High temperature SO2 chemisorption on model systems. Implications for in-plume processes.

Volcanic volatile species are scavenged by silicate ash during transition through eruption plumes. Scavenging may form S, F and Cl salts and acids on ash surfaces, though the mechanisms and controlling variables remain poorly understood. A limited mechanistic understanding impedes estimation of volcanic volatile budgets and may also prevent assessment of environmental impacts resulting from volatile scavenging. Limited assessment of these impacts may have implications for local communities affected by ashfall onto vegetation, soils and into water bodies, and ashfall from very large eruptions may have global impacts. Through experimental techniques, this study examined SO2 scavenging mechanisms on silicate ash surfaces. SO2 uptake experiments were conducted on model Ca-aluminosilicate xerogels and on glasses with chemical compositions of common ash types. The materials were characterised using bulk and surface-sensitive techniques to gain insight into the mechanisms of scavenging and the reaction products formed. SO2 chemisorption onto glass surfaces may occur on non-bridging oxygens of network modifying cations (Ca), forming sulphate salts (CaSO4) and initiates diffusion mechanisms which resupplies the surface with Ca. The chemisorption-diffusion mechanism may be most efficient at high temperature, and may become significant after a few minutes of SO2 exposure. The proposed scavenging mechanism may occur during the eruption within the high temperature volcanic conduit and in the core of the plume.

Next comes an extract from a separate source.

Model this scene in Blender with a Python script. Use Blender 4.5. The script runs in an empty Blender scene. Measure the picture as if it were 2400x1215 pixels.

High temperature SO2 scavenging could deposit the soluble S salts inferred to exist on ash and may dictate its surface chemistry for later reactions during transport through the plume and dispersion in the atmosphere and/or environment. It is not yet possible to quantify this mechanism or compare it to other scavenging mechanisms (aqueous acid condensation, high temperature salt condensation), and so future studies should attempt to constrain all volatile scavenging mechanisms occurring on ash surfaces, with particular focus on high temperatures, even in the subterranean environment.